Recordkeeping and Reporting
Keep I-9s separate from the personnel file so an ICE Notice of Inspection doesn't expose unrelated HR records. Retention is the later of 3 years from hire or 1 year from termination.
FLSA requires 3 years for payroll, 2 years for time records and wage-computation records. Some states (NY, CA) require 6 years. Store inside AppFolio, Buildium, or a dedicated HRIS like Gusto or Rippling — paper-only files won't survive a wage-and-hour audit.
Required for private-sector firms with 100+ employees and federal contractors with 50+. Filing portal opens in spring with a hard summer deadline; categorize property managers under SOC 11-9141 and leasing staff under 41-9022 for accurate occupational coding.

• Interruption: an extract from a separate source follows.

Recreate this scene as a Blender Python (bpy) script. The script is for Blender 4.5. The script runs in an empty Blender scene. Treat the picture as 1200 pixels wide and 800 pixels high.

Firms above 10 employees in non-exempt SIC codes (most PM operations qualify) must maintain the 300 log. Post the 300A summary February 1 through April 30. Slip-and-falls during turnover work and lifting injuries from appliance moves are the recurring recordables in this industry.
Workplace Safety and OSHA
Check eyewash station, ladder condition, ground-fault outlets, properly labeled chemical storage, and the SDS binder. Improperly stored cleaning chemicals next to gasoline cans is the most common shop finding on OSHA inspection.
The Renovation, Repair, and Painting rule requires EPA-certified renovators and certified firms for any disturbance over 6 sq ft interior or 20 sq ft exterior in pre-1978 housing. Penalties are tens of thousands per violation per day. Even a maintenance tech replacing a window sash triggers this.
OSHA 1910.132 requires a written hazard assessment and training certification — not just handing out gloves. Cover respirators for paint and mold work (1910.134 fit testing), cut-resistant gloves for turnover work, and fall protection for any work over 4 feet.
Every leasing office and maintenance shop needs the federal OSHA poster, the FLSA minimum wage poster, the FMLA poster (if 50+ employees), and the state-specific equivalents. Onsite offices at scattered properties are the easiest to miss — include them in the posting cycle.